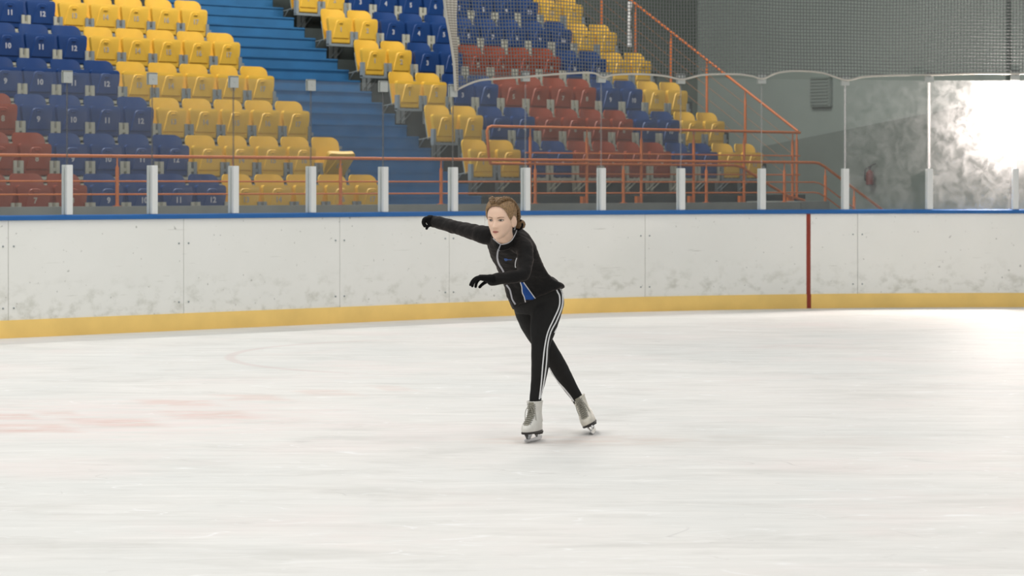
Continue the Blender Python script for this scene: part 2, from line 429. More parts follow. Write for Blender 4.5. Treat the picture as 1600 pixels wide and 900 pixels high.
# ------------------------------------------------------------------ seats
def shell(zs, wf, yf, th, nx=10):
    m = MB(); nz = len(zs); g = []
    for side in (0, 1):
        for z in zs:
            w = wf(z)
            for i in range(nx+1):
                t = -1 + 2*i/nx
                x = w*t
                m.v.append(Vector((x, yf(x, z) + (th if side else 0), z)))
    n = nx+1; o = nz*n
    for a in range(nz-1):
        for i in range(nx):
            m.f.append((a*n+i, a*n+i+1, (a+1)*n+i+1, (a+1)*n+i))
            m.f.append((o+a*n+i, o+(a+1)*n+i, o+(a+1)*n+i+1, o+a*n+i+1))
    for a in range(nz-1):
        m.f.append((a*n, (a+1)*n, o+(a+1)*n, o+a*n)); m.f.append((a*n+nx, o+a*n+nx, o+(a+1)*n+nx, (a+1)*n+nx))
    for i in range(nx):
        m.f.append((i, o+i, o+i+1, i+1)); q = (nz-1)*n
        m.f.append((q+i, q+i+1, o+q+i+1, o+q+i))
    return m
def rtop(w, ztop, r):
    def f(z, wb=w):
        ww = wb(z) if callable(wb) else wb
        d = z - (ztop - r)
        return ww if d <= 0 else ww - r + math.sqrt(max(0, r*r - d*d))
    return f
def zlist(z0, z1, r, n=5, k=6):
    return list(np.linspace(z0, z1-r, n)) + [z1 - r + r*math.sin(math.pi/2*i/k) for i in range(1, k+1)]
pan_w = rtop(lambda z: .163 + .034*min(1, max(0, (z+.12)/.2)), .167, .035)
pan_y = lambda x, z: .010*(x/.19)**2 + .012*max(0, (z-.08)/.09)**2
pan = shell(zlist(-.185, .167, .035), pan_w, pan_y, .05)
pan_me = None
# raised tongue on the underside and the slot at its top
def prism_xz(m, out, y0, y1, inset=.006):
    cx = sum(p[0] for p in out)/len(out); cz = sum(p[1] for p in out)/len(out)
    r0 = [Vector((x, y1, z)) for x, z in out]
    r1 = [Vector((x - inset*np.sign(x-cx), y0, z - inset*np.sign(z-cz))) for x, z in out]
    m.rings([r0, r1])
tong = [(-.138,-.118),(.138,-.118),(.080,.085),(.066,.116),(.040,.130),(-.040,.130),(-.066,.116),(-.080,.085)]
prism_xz(pan, tong, -.010, .004)
prism_xz(pan, [(-.15,-.178),(.15,-.178),(.155,-.128),(-.155,-.128)], -.006, .004, .004)
prism_xz(pan, [(-.032,.082),(.032,.082),(.026,.104),(-.026,.104)], -.020, -.006, .004)
back_w = rtop(lambda z: .192 + .008*min(1, max(0, (z+.1)/.2)), .292, .085)
back_y = lambda x, z: .150 + .17*(z+.14)/.43*.55 - .055*(x/.2)**2
back = shell(zlist(-.14, .292, .085, 6, 8), back_w, back_y, .018)
fr = MB()
for s in (-1, 1):
    fr.box((s*.185-.02, -.012, -.215), (s*.185+.02, .05, -.02))
    fr.tube([(s*.185, .03, -.12), (s*.185, .25, -.15), (s*.185, .470, -.16)], .008, 6)
    fr.tube([(s*.185, .20, -.14), (s*.185, .30, -.24), (s*.185, .470, -.36)], .008, 6)
    fr.tube([(s*.15, .17, -.15), (s*.15, .235, .12)], .011, 6)
    fr.box((s*.185-.03, 0.462, -.38), (s*.185+.03, .474, -.12))
fr.box((-.205, -.010, -.228), (.205, .045, -.195))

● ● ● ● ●

Copy the whole of the material above exactly, but not its images.

Continue the Blender Python script for this scene: part 2, from line 429. More parts follow. Write for Blender 4.5. Treat the picture as 1600 pixels wide and 900 pixels high.
# ------------------------------------------------------------------ seats
def shell(zs, wf, yf, th, nx=10):
    m = MB(); nz = len(zs); g = []
    for side in (0, 1):
        for z in zs:
            w = wf(z)
            for i in range(nx+1):
                t = -1 + 2*i/nx
                x = w*t
                m.v.append(Vector((x, yf(x, z) + (th if side else 0), z)))
    n = nx+1; o = nz*n
    for a in range(nz-1):
        for i in range(nx):
            m.f.append((a*n+i, a*n+i+1, (a+1)*n+i+1, (a+1)*n+i))
            m.f.append((o+a*n+i, o+(a+1)*n+i, o+(a+1)*n+i+1, o+a*n+i+1))
    for a in range(nz-1):
        m.f.append((a*n, (a+1)*n, o+(a+1)*n, o+a*n)); m.f.append((a*n+nx, o+a*n+nx, o+(a+1)*n+nx, (a+1)*n+nx))
    for i in range(nx):
        m.f.append((i, o+i, o+i+1, i+1)); q = (nz-1)*n
        m.f.append((q+i, q+i+1, o+q+i+1, o+q+i))
    return m
def rtop(w, ztop, r):
    def f(z, wb=w):
        ww = wb(z) if callable(wb) else wb
        d = z - (ztop - r)
        return ww if d <= 0 else ww - r + math.sqrt(max(0, r*r - d*d))
    return f
def zlist(z0, z1, r, n=5, k=6):
    return list(np.linspace(z0, z1-r, n)) + [z1 - r + r*math.sin(math.pi/2*i/k) for i in range(1, k+1)]
pan_w = rtop(lambda z: .163 + .034*min(1, max(0, (z+.12)/.2)), .167, .035)
pan_y = lambda x, z: .010*(x/.19)**2 + .012*max(0, (z-.08)/.09)**2
pan = shell(zlist(-.185, .167, .035), pan_w, pan_y, .05)
pan_me = None
# raised tongue on the underside and the slot at its top
def prism_xz(m, out, y0, y1, inset=.006):
    cx = sum(p[0] for p in out)/len(out); cz = sum(p[1] for p in out)/len(out)
    r0 = [Vector((x, y1, z)) for x, z in out]
    r1 = [Vector((x - inset*np.sign(x-cx), y0, z - inset*np.sign(z-cz))) for x, z in out]
    m.rings([r0, r1])
tong = [(-.138,-.118),(.138,-.118),(.080,.085),(.066,.116),(.040,.130),(-.040,.130),(-.066,.116),(-.080,.085)]
prism_xz(pan, tong, -.010, .004)
prism_xz(pan, [(-.15,-.178),(.15,-.178),(.155,-.128),(-.155,-.128)], -.006, .004, .004)
prism_xz(pan, [(-.032,.082),(.032,.082),(.026,.104),(-.026,.104)], -.020, -.006, .004)
back_w = rtop(lambda z: .192 + .008*min(1, max(0, (z+.1)/.2)), .292, .085)
back_y = lambda x, z: .150 + .17*(z+.14)/.43*.55 - .055*(x/.2)**2
back = shell(zlist(-.14, .292, .085, 6, 8), back_w, back_y, .018)
fr = MB()
for s in (-1, 1):
    fr.box((s*.185-.02, -.012, -.215), (s*.185+.02, .05, -.02))
    fr.tube([(s*.185, .03, -.12), (s*.185, .25, -.15), (s*.185, .470, -.16)], .008, 6)
    fr.tube([(s*.185, .20, -.14), (s*.185, .30, -.24), (s*.185, .470, -.36)], .008, 6)
    fr.tube([(s*.15, .17, -.15), (s*.15, .235, .12)], .011, 6)
    fr.box((s*.185-.03, 0.462, -.38), (s*.185+.03, .474, -.12))
fr.box((-.205, -.010, -.228), (.205, .045, -.195))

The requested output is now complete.